Narrated by Kenneth Branagh
Abridged; 9 Hours
$30 U.S.
Copyright 1994
ISBN: 1-56511-134-6 (cassette; also on CD)
My rating: 4 stars out of 5
Suitable for: history enthusiasts, anglophiles, thespians, Kenneth Branagh fans
Kenneth Branagh must feel he belongs in the 17th century, so competently does he narrate the diction of the era. The listener will have little trouble following Pepys' (pronounced “peeps”) tale of a bureaucrat's dissipatory existence in Tudor England.
Branagh, film enthusiasts may recall, is the founder of the Renaissance Theatre Company and has starred in and directed numerous adaptations of Shakespeare's plays for the silver screen, notably 1989's Henry V, 1993's Much Ado About Nothing, 1996's Hamlet, and 2000's Love's Labour's Lost.
Pepys, it turns out, was a theater junkie, constantly vowing to spend less money on plays, which he sometimes attended nightly. He saw a great many of Shakespeare's plays. The listener may note the amusement in Branagh's voice when Pepys pans A Midsummer Night's Dream as “the most insipid ridiculous play that ever I saw in my life.”
Samuel Pepys kept his diary for nearly ten years, from 1660 to 1669, starting in his late twenties. He gave up writing them, much to our regret, when his eyesight began to fail under the strain of writing by candlelight. Pepys was commissioner of the navy, a corrupt bureaucrat, which was not unusual for the time, and a prolific philanderer. No belle dame or demoiselle was beyond his desires, from the wives of noblemen to his wife's teenage handmaid.
The manner in which Pepys kept his diary is rather curious. He wrote it in a sort of shorthand and when he describes his sexual liaisons, and there were many, he reverts to a mixture of French, Spanish, and what I assume is Latin. A speaker of any of the languages would have little problem discerning what he is describing. The rest of us can guess. Branagh's voice slips into a lower register as he reads these scenes, becoming throaty and sensual, effectively evoking Pepys' grasping desire.
Pepys must have kept his diaries locked away, as he was married to a literate French woman whom he assumed was a Huguenot, but who later confessed to him being a secret Catholic, a big deal at the time. Using a pidgin French to describe sexual encounters seems an odd choice given the circumstances. In any case she discovers his dabbling with her maid, and threatens to slit her nose, which seems to be a practice of the time.
We are lucky that Pepys had a catbird seat on some of the salient events of the time, including the London Plague, the Great Fire, and war. Pepys also described the more commonplace: a handful of executions, infestations of lice and bedbugs, political intrigue, and the lives of courtiers and commoners.
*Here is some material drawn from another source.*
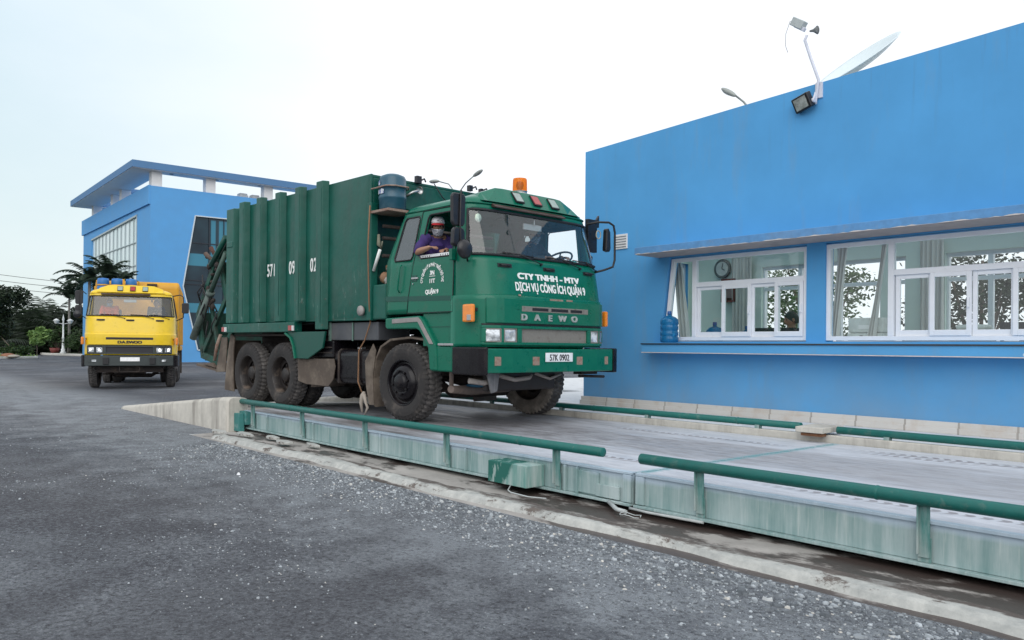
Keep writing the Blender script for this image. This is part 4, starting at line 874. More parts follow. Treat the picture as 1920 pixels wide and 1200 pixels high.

After spending more than nine hours in Pepys' world as performed sympathetically by Branagh, one grows to like the lout (Pepys) despite his utter lack of devotion to anything but his own pleasure. It is with sadness that we learn his eyesight is failing and that all the well-intentioned but fruitless remedies cannot correct the condition. Pepys stopped writing his diary in 1669.
The quality of Branagh's reading encourages the listener to find out more about Pepys and perhaps read the diaries, which are freely available online. I include a few links here.
The Diary of Samuel Pepys (http://www.pepysdiary.com/)
This website, maintained by Phil Gyford, has an encyclopedia of terms, a list of the people mentioned in the diary, articles related to the diary, and a daily entry from Pepys' diary pegged to the current month and day.
Historic Figures: Samuel Pepys (http://www.bbc.co.uk/history/historic_figures/pepys_samuel.shtml)
This site from the BBC is helpful in understanding the historic and cultural context of Pepys' England. Illuminating content includes “Sex, Lice and Chamber Pots in Pepys' London” and a detailed interactive British History Timeline.
The full text, for free, online. Download it or read it from the website. If you're not familiar with Project Gutenberg, I suggest you check out their vast catalog of free, public-domain books and other materials. Their audiobooks are of varying quality, as they are read by either volunteers of differing abilities and computers. Some are quite excellent. Steer clear of the machine-read books, however, unless you're desperate. No one, it should be noted, has yet narrated Pepys. Perhaps they are discouraged by Branagh's inimitable performance.
Internet Movie Database: Kenneth Branagh (IMDb) (http://www.imdb.com/name/nm0000110/)
All you need to know about Kenneth Branagh and more.